-- Set task --
Write out every entry, unchanged. Skip any picture.

-- Records for processing --
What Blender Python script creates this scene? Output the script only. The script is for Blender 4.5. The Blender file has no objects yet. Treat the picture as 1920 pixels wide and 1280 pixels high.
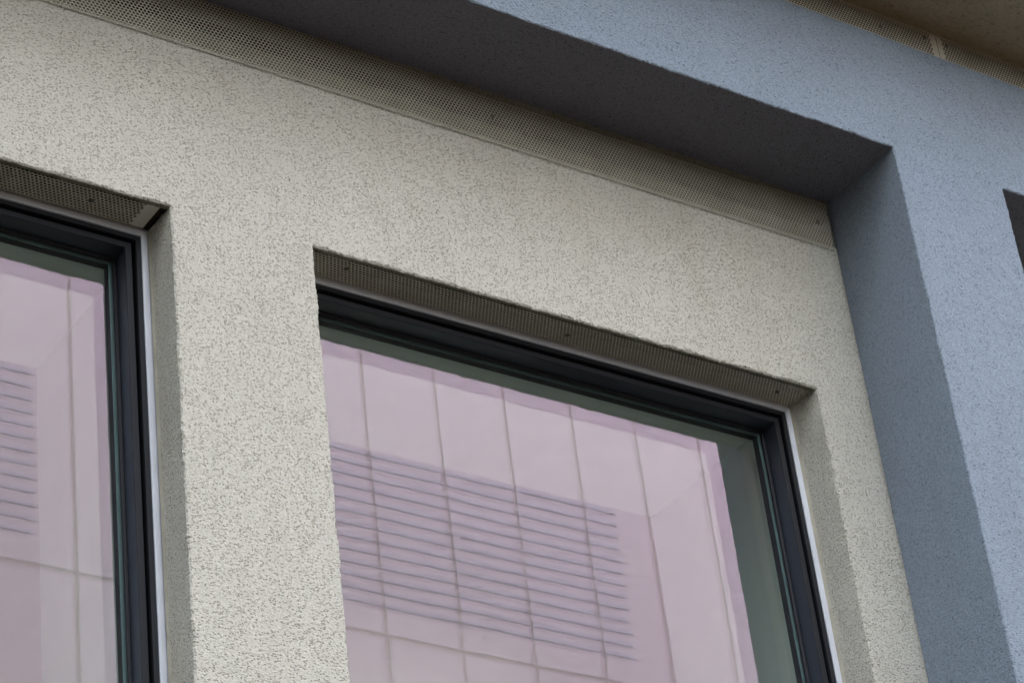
import bpy, bmesh, math, random
import numpy as np
from mathutils import Vector, Matrix

rnd = random.Random(7)
scene = bpy.context.scene
COL = scene.collection

# ------------------------------------------------------------------ camera
cam_data = bpy.data.cameras.new("camera")
cam = bpy.data.objects.new("camera", cam_data)
COL.objects.link(cam)
cam_data.sensor_width = 36.0
cam_data.lens = 98.13
cam_data.clip_start = 0.05
cam_data.clip_end = 500.0
right = Vector((0.83091293, -0.54565013, -0.10885606))
down = Vector((0.22707535, 0.5111619, -0.82894529))
fwd = Vector((0.50795718, 0.66406283, 0.54863473))
m = Matrix((right, -down, -fwd)).transposed().to_4x4()
m.translation = Vector((-2.3046, -3.5651, 1.6))
cam.matrix_world = m
scene.camera = cam

# ------------------------------------------------------------------ light
SUN_EL, SUN_AZ = 43.0, 33.0          # the sun stands behind the building, to the right
world = bpy.data.worlds.new("World")
scene.world = world
world.use_nodes = True
wn = world.node_tree
wn.nodes.clear()
sky = wn.nodes.new("ShaderNodeTexSky")
sky.sky_type = 'NISHITA'
sky.sun_disc = False
sky.sun_elevation = math.radians(SUN_EL)
sky.sun_rotation = math.radians(SUN_AZ)
sky.air_density = 1.0
sky.dust_density = 3.0
sky.ozone_density = 1.0
bg = wn.nodes.new("ShaderNodeBackground")
bg.inputs["Strength"].default_value = 0.15
wo = wn.nodes.new("ShaderNodeOutputWorld")
hs = wn.nodes.new("ShaderNodeHueSaturation")      # thin high haze pales the blue
hs.inputs["Saturation"].default_value = 0.42
wn.links.new(sky.outputs[0], hs.inputs["Color"])
wn.links.new(hs.outputs[0], bg.inputs[0])
wn.links.new(bg.outputs[0], wo.inputs[0])

sun_data = bpy.data.lights.new("sun", 'SUN')
sun_data.energy = 2.0
sun_data.angle = math.radians(0.53)
sun_data.color = (1.0, 0.965, 0.92)
sun = bpy.data.objects.new("sun", sun_data)
COL.objects.link(sun)
sd = Vector((math.sin(math.radians(SUN_AZ)) * math.cos(math.radians(SUN_EL)),
             math.cos(math.radians(SUN_AZ)) * math.cos(math.radians(SUN_EL)),
             math.sin(math.radians(SUN_EL))))
sun.rotation_euler = sd.to_track_quat('Z', 'Y').to_euler()
sun.location = sd * 60

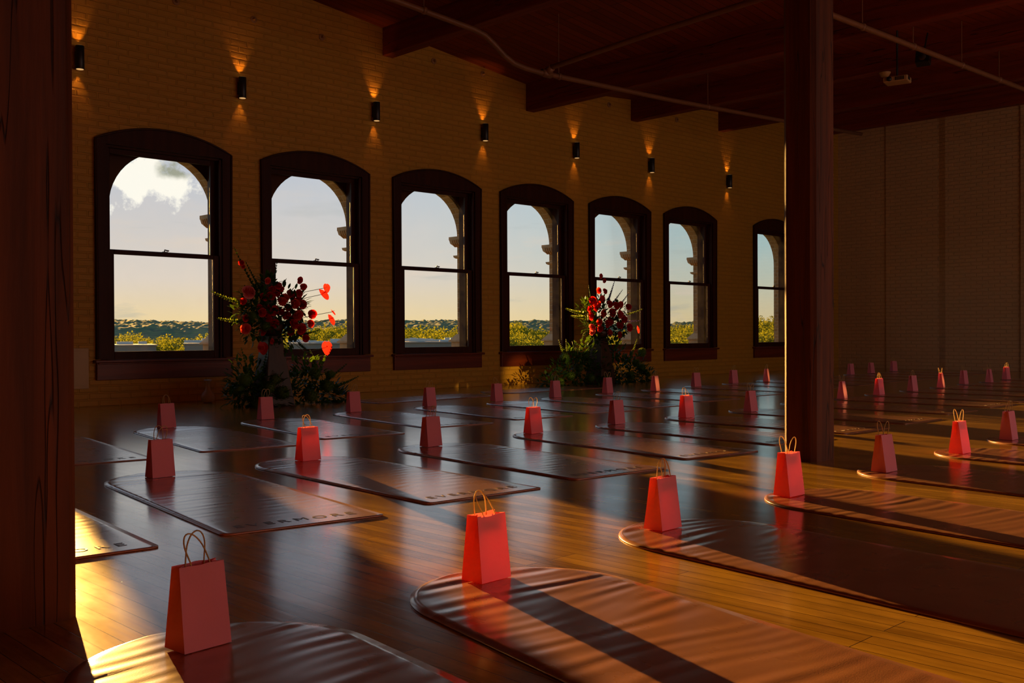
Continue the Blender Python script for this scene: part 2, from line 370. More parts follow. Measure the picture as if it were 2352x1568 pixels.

-- Result for this task --
What Blender Python script creates this scene? Output the script only. The script is for Blender 4.5. The Blender file has no objects yet. Treat the picture as 1920 pixels wide and 1280 pixels high.
import bpy, bmesh, math, random
import numpy as np
from mathutils import Vector, Matrix

rnd = random.Random(7)
scene = bpy.context.scene
COL = scene.collection

# ------------------------------------------------------------------ camera
cam_data = bpy.data.cameras.new("camera")
cam = bpy.data.objects.new("camera", cam_data)
COL.objects.link(cam)
cam_data.sensor_width = 36.0
cam_data.lens = 98.13
cam_data.clip_start = 0.05
cam_data.clip_end = 500.0
right = Vector((0.83091293, -0.54565013, -0.10885606))
down = Vector((0.22707535, 0.5111619, -0.82894529))
fwd = Vector((0.50795718, 0.66406283, 0.54863473))
m = Matrix((right, -down, -fwd)).transposed().to_4x4()
m.translation = Vector((-2.3046, -3.5651, 1.6))
cam.matrix_world = m
scene.camera = cam

# ------------------------------------------------------------------ light
SUN_EL, SUN_AZ = 43.0, 33.0          # the sun stands behind the building, to the right
world = bpy.data.worlds.new("World")
scene.world = world
world.use_nodes = True
wn = world.node_tree
wn.nodes.clear()
sky = wn.nodes.new("ShaderNodeTexSky")
sky.sky_type = 'NISHITA'
sky.sun_disc = False
sky.sun_elevation = math.radians(SUN_EL)
sky.sun_rotation = math.radians(SUN_AZ)
sky.air_density = 1.0
sky.dust_density = 3.0
sky.ozone_density = 1.0
bg = wn.nodes.new("ShaderNodeBackground")
bg.inputs["Strength"].default_value = 0.15
wo = wn.nodes.new("ShaderNodeOutputWorld")
hs = wn.nodes.new("ShaderNodeHueSaturation")      # thin high haze pales the blue
hs.inputs["Saturation"].default_value = 0.42
wn.links.new(sky.outputs[0], hs.inputs["Color"])
wn.links.new(hs.outputs[0], bg.inputs[0])
wn.links.new(bg.outputs[0], wo.inputs[0])

sun_data = bpy.data.lights.new("sun", 'SUN')
sun_data.energy = 2.0
sun_data.angle = math.radians(0.53)
sun_data.color = (1.0, 0.965, 0.92)
sun = bpy.data.objects.new("sun", sun_data)
COL.objects.link(sun)
sd = Vector((math.sin(math.radians(SUN_AZ)) * math.cos(math.radians(SUN_EL)),
             math.cos(math.radians(SUN_AZ)) * math.cos(math.radians(SUN_EL)),
             math.sin(math.radians(SUN_EL))))
sun.rotation_euler = sd.to_track_quat('Z', 'Y').to_euler()
sun.location = sd * 60

Continue the Blender Python script for this scene: part 2, from line 370. More parts follow. Measure the picture as if it were 2352x1568 pixels.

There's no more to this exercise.